無私の日本人
【書 名】無私の日本人
【著 者】磯田 道史
【発行所】文春文庫
【発行日】2016/06/10
【ISBN 】978-4-16-790388-6
【価 格】630円
刻田屋十三郎、中根東里、大田垣連月の3人を紹介しています。連月は連月焼で名前だけは知っていましたが、他の2人については全然、知りませんでした。

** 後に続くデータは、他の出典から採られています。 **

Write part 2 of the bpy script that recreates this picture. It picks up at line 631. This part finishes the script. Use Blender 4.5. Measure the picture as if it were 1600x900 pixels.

刻田屋十三郎は貧しい吉岡宿が寂れていく一方で、このままでは皆が立ち行かなくなることに憂いていました。そこで有志と考え出した方法が藩にお金を貸して、その利息を宿場に支払ってもらうという前代未聞の方法。ところが前例主義、事なかれ主義の武士の世界を動かすのは並大抵ではありません。同志の浅野屋は皆のためならと身代をこの事業にかけていました。時間をかけ工夫をしながら何とか成し遂げます。これが藩主の耳まで入り、なんと藩主が浅野屋をたずね酒銘をあたえ、殿さまが名付けたお酒と評判をよび浅野屋は破産を免れます。
大和川付け替えを長年にわたって実現した中甚兵衛の名前は今に伝わっていますが、他にも皆のためと考えて生きた江戸時代の人々がいたのですね。この当時、”そんなことをしてはご先祖様にあわせる顔がない”という公共心が今以上にあったようです。